В том смысле хотя бы, что у этого текста есть автор; поэзиса без поэта не бывает. В самом деле, именно поэт сумел посмотреть на эту могилу с надписью на мраморной табличке так, как он посмотрел, увидеть эту могилу таким удивительным (странным для обычного восприятия) образом так, что из этого «остраненного» созерцания родилось стихотворение. Именно в нем произошло это превращение надписи на табличке могилы в «тихий голос вдовы», окликающей своего умершего мужа. Казалось бы, это банальное утверждение, но из него можно сделать весьма существенные выводы. Если все, о чем говорится в стихотворении, произошло в самом поэте, то «вдова», о которой в нем идет речь, и ее «мертвый человек» (для нее – не настолько мертвый, что его бессмысленно окликать) могут быть в рамках такого понимания истолкованы как нечто имеющееся (точнее, актуализованное в акте творчества) в самом авторе (а при правильном чтении – вслед за автором в каждом из читателей). Что же это?

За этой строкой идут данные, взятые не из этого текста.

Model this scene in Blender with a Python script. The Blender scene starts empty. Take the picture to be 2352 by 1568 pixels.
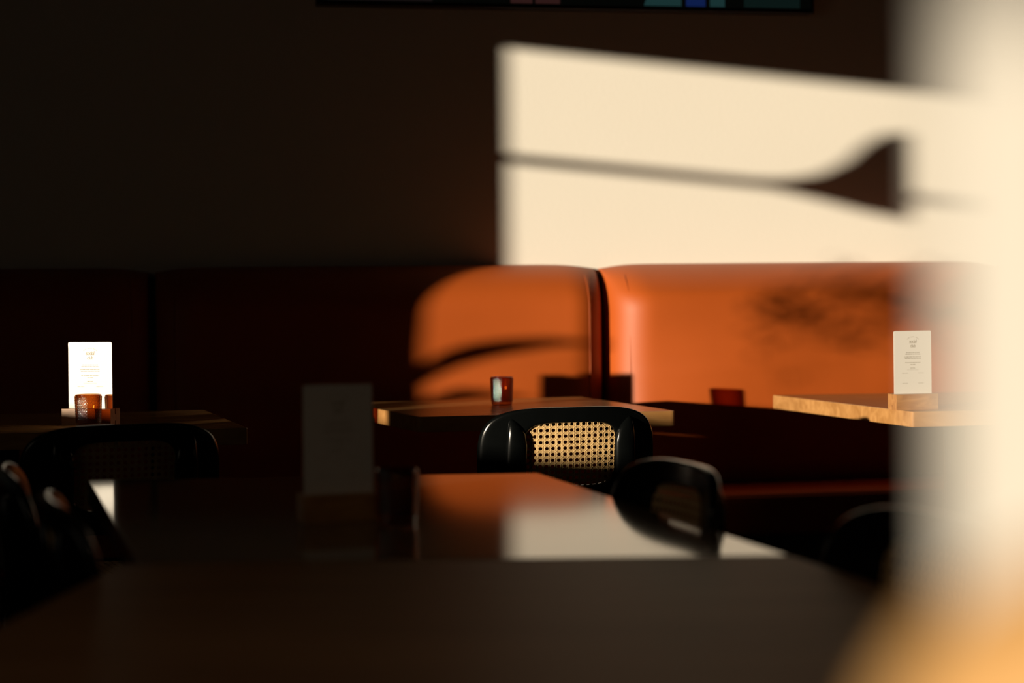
import bpy, math, random
from math import sin, cos, tan, pi, radians, sqrt, exp
from mathutils import Matrix, Vector

sc = bpy.context.scene
col = sc.collection
random.seed(4)

# ---------------------------------------------------------------- camera
ROLL = 0.0105
F = 4500.0                                   # focal length in pixels of a 2352 px wide frame
cd = bpy.data.cameras.new('camera'); cam = bpy.data.objects.new('camera', cd); col.objects.link(cam)
cd.sensor_width = 36; cd.lens = F / 2352 * 36; cd.shift_y = -119 / 2352
cd.clip_start = 0.02
right = Vector((1, 0, -ROLL)).normalized(); up = Vector((ROLL, 0, 1)).normalized(); back = Vector((0, -1, 0))
m = Matrix((right, up, back)).transposed().to_4x4(); m.translation = (0, 0, 1.07)
cam.matrix_world = m
cd.dof.use_dof = True; cd.dof.focus_distance = 4.62; cd.dof.aperture_fstop = 2.3
sc.camera = cam

# ---------------------------------------------------------------- world, sun, exposure
w = bpy.data.worlds.new('world'); sc.world = w; w.use_nodes = True
w.node_tree.nodes['Background'].inputs[0].default_value = (1.0, 0.86, 0.66, 1)
w.node_tree.nodes['Background'].inputs[1].default_value = 0.27
AZ = radians(45.5); EL = radians(4.45)
sd = bpy.data.lights.new('sun', 'SUN'); sun = bpy.data.objects.new('sun', sd); col.objects.link(sun)
sd.energy = 7.6; sd.angle = radians(0.6); sd.color = (1.0, 0.855, 0.66)
dirv = Vector((sin(AZ) * cos(EL), cos(AZ) * cos(EL), -sin(EL)))
sun.rotation_euler = dirv.to_track_quat('-Z', 'Y').to_euler()
sc.view_settings.view_transform = 'Standard'; sc.view_settings.look = 'None'
sc.view_settings.exposure = 0.0; sc.view_settings.gamma = 1.0; sc.view_settings.use_curve_mapping = False
sc.cycles.use_denoising = True
sc.cycles.max_bounces = 10; sc.cycles.transparent_max_bounces = 16
sc.cycles.sample_clamp_indirect = 3.0

# ---------------------------------------------------------------- helpers
def mesh(name, verts, faces, smooth=False):
    me = bpy.data.meshes.new(name); me.from_pydata([tuple(v) for v in verts], [], faces); me.update()
    if smooth:
        me.polygons.foreach_set('use_smooth', [True] * len(me.polygons))
    return me

def link(name, me, mat=None, parent=None, bevel=0, loc=None, label=None):
    o = bpy.data.objects.new(name, me); col.objects.link(o)
    if mat is not None and me is not None and not len(me.materials):
        me.materials.append(mat)
    if parent is not None: o.parent = parent
    if loc: o.location = loc
    if bevel:
        b = o.modifiers.new('b', 'BEVEL'); b.width = bevel; b.segments = 3; b.limit_method = 'ANGLE'
    if label: o['label'] = label
    return o

def tag(o, label, cat, group=None):
    o['label'] = label; o['category'] = cat
    if group: o['group'] = group
    return o

def empty(name, loc, rz, label, cat, group=None):
    o = bpy.data.objects.new(name, None); col.objects.link(o)
    o.location = loc; o.rotation_euler = (0, 0, rz)
    return tag(o, label, cat, group)

def copy_tree(o, parent=None):
    c = o.copy(); col.objects.link(c); c.parent = parent
    for ch in list(o.children): copy_tree(ch, c)
    return c

def box(x0, x1, y0, y1, z0, z1):
    v = [(x, y, z) for z in (z0, z1) for (x, y) in ((x0, y0), (x1, y0), (x1, y1), (x0, y1))]
    f = [(0, 3, 2, 1), (4, 5, 6, 7), (0, 1, 5, 4), (1, 2, 6, 5), (2, 3, 7, 6), (3, 0, 4, 7)]
    return v, f

def merge(parts):
    V, Fs = [], []
    for v, f in parts:
        n = len(V); V += list(v); Fs += [tuple(i + n for i in q) for q in f]
    return V, Fs

def prism(pts, z0, z1):
    n = len(pts)
    v = [(x, y, z0) for x, y in pts] + [(x, y, z1) for x, y in pts]
    f = [tuple(range(n - 1, -1, -1)), tuple(range(n, 2 * n))] + [(i, (i + 1) % n, n + (i + 1) % n, n + i) for i in range(n)]
    return v, f

def loft(rings, cap=True):
    n = len(rings[0]); V = [p for r in rings for p in r]; Fs = []
    for k in range(len(rings) - 1):
        for i in range(n):
            j = (i + 1) % n
            Fs.append((k * n + i, k * n + j, (k + 1) * n + j, (k + 1) * n + i))
    if cap:
        Fs.append(tuple(range(n - 1, -1, -1))); Fs.append(tuple((len(rings) - 1) * n + i for i in range(n)))
    return V, Fs

def ring(cx, cy, z, rx, ry=None, n=20):
    ry = rx if ry is None else ry
    return [(cx + rx * cos(2 * pi * i / n), cy + ry * sin(2 * pi * i / n), z) for i in range(n)]

# room frame: u runs along the back wall, v runs towards it
PHI = radians(11.5)
def R(u, v): return (u * cos(PHI) - v * sin(PHI), u * sin(PHI) + v * cos(PHI))
room_rot = PHI
def room_box(name, u0, u1, v0, v1, z0, z1, mat, kind='structure', parent=None):
    v, f = box(u0, u1, v0, v1, z0, z1)
    if parent is None:
        v = [(*R(a, b), c) for a, b, c in v]
    o = link(name, mesh(name, v, f), mat, parent)
    if parent is None and kind: o['kind'] = kind
    return o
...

Здесь могут быть разные толкования, и я не хотел бы навязывать какое-то однозначное свое. Намного важнее подчеркнуть, что такое «овнутренное», отнесенное к лицу автора (а в чтении – читателя) прочтение стихотворения делает внутренним сам акт окликания, стоящий в центре этой вещи. А значит, это окликание кем-то живым «в нас» (начиная с автора) кого-то, притом родного (как единая плоть), «мертвого». При том, что и этот окликающий «живой» и этот окликаемый «мертвый» принадлежат одному лицу, и смерть и погребение (с переходом голоса в текст) происходят в нем же! Дух захватывает от перспективы толкования стихотворения в этом горизонте. Но предпочту здесь остановиться, сохранив (лишь указав на нее) тайну этой вещи и простор для будущих толкователей.  

 

 

_____________________________

1 См. Новый мир. № 7, 2020 г., с. 149–152.